The U.S. to The Rest Reserve Ratio has dropped to around 1.5, down from a peak near 1.8 in July 2025. In under a year, the relative share of bitcoin held by U.S. institutions has fallen sharply.

This metric divides bitcoin held by U.S. exchanges, banks, and funds by the supply held outside the U.S. It tracks relative share of global supply, not absolute holdings. A falling ratio means non-U.S. entities are accumulating faster, or U.S. entities are reducing exposure faster, relative to each other.

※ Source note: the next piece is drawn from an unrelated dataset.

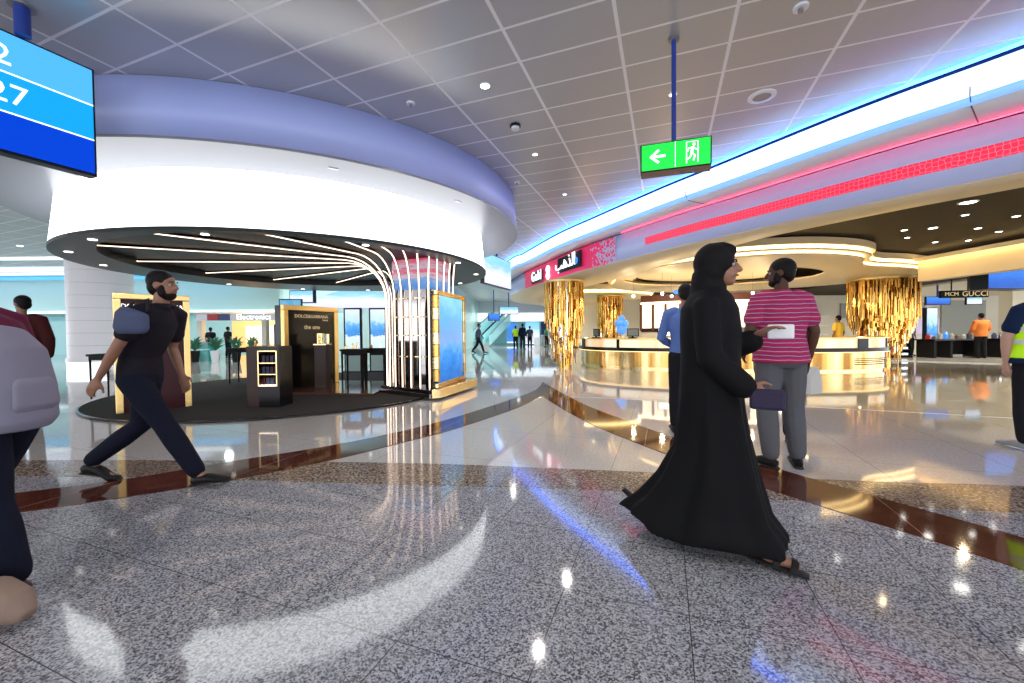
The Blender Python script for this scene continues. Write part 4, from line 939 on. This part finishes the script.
# dark shelving unit
T = thing('shelving_unit', 'low black shelving unit beside the large gold column', 'shelf', (16.0, 16.6, .03))
for x in (15.3, 16.15): M().box((x, 16.6, .55), (.05, .5, 1.04)).build('side_panel', MATS['black_matt'], T)
for k in range(5): M().box((15.72, 16.6, .1 + k * .24), (.8, .5, .04)).build('shelf', MATS['black_matt'], T)
M().box((15.72, 16.83, .55), (.85, .03, 1.04)).build('back_panel', MATS['black_gloss'], T)
for k in range(4):
    for j in range(2):
        box_thing('folded_goods', '%s stack of pale goods on the %s shelf of the low black unit' % (('left', 'right')[j], ['lowest', 'second', 'third', 'top'][k]), 'goods', (15.53 + j * .38, 16.5, .12 + k * .24 + .05), (.28, .25, .10), ['shirt_pale', 'silver'][j], 0, 'goods on the black unit')
# display desks with goods
for i, (x0, x1, y) in enumerate(((16.5, 17.3, 16.2), (17.4, 19.0, 16.6), (19.15, 20.6, 16.2))):
    T = thing('display_desk', ['short black display desk, first right of the black shelving unit', 'long black display desk behind the orange jacket, middle of three', 'black display desk right of the man in orange'][i], 'desk', ((x0 + x1) / 2, y, .03))
    M().box(((x0 + x1) / 2, y, .74), (x1 - x0, .8, .06)).build('desk_top', MATS['black_gloss'], T)
    for x in (x0 + .08, x1 - .08): M().box((x, y, .37), (.10, .7, .68)).build('leg_panel', MATS['black_matt'], T)
    if i: M().box(((x0 + x1) / 2, y + .3, .4), (x1 - x0 - .2, .05, .6)).build('modesty_panel', MATS['black_matt'], T)
    random.seed(40 + i)
    for k in range(int((x1 - x0) / .24)):
        x = x0 + .14 + k * .24; h = random.uniform(.12, .3)
        o = M().loft([(x, y, .77), (x, y, .77 + h * .6), (x, y, .77 + h)], [.07, .08, .02], seg=8).build('handbag', MATS[random.choice(['slate_cloth', 'silver', 'bag_tan', 'letter_blue', 'shirt_red', 'shirt_pale', 'black_matt'])], org=(x, y, .77))
        o['label'] = '%s handbag from the left on the %s' % (['first', 'second', 'third', 'fourth', 'fifth', 'sixth', 'seventh', 'eighth'][k], ['short black desk beside the shelving unit', 'long black desk in the middle', 'black desk right of the man in orange'][i]); o['category'] = 'handbag'; o['group'] = 'handbags on the display desks'
# wall-mounted blue screen and shelves behind the counter people
hung_screen('hanging_screen', 'blue screen behind the counter, left of the person in yellow', (11.2, 17.2), (12.2, 17.0), 1.75, 2.35, 'screen_totem', .1, True, 3.3)
T = thing('wall_shelf', 'white shelf unit with framed pictures behind the person in yellow', 'shelf', (16, 21.6, 0))
M().box((15.2, 22.0, 1.2), (3.6, .2, 2.4)).build('back_panel', MATS['cream_wall'], T)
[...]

Looking at past cycles, this ratio has repeatedly moved before price did. After the April 2021 peak near $64K, the ratio also turned down from the 1.9 zone, and bitcoin lost nearly half its value within weeks. Around the FTX collapse in November 2022, the ratio kept bleeding lower through that stretch. The opposite happened after the January 2024 U.S. spot ETF approval: the ratio turned up, and price rallied hard alongside it. When demand flowing through U.S. channels rises or falls, it has tended to lead price.

The current move fits that pattern. The ratio started breaking down from 1.8 before price even hit its October all-time high near $125K, and price has since rolled over too.

The bear case matters here. In 2022-2023, the ratio fell as low as 1.2-1.3, kept grinding lower for a while, then bottomed and climbed back to 1.8. So this decline doesn't automatically confirm a deeper downturn is locked in. It could still take more time to find a floor.

The takeaway: a falling U.S. share of bitcoin reserves has historically led price weakness, and the current drop from 1.8 to 1.5 looks like a continuation of that pattern.

This reflects my own views. Not financial advice.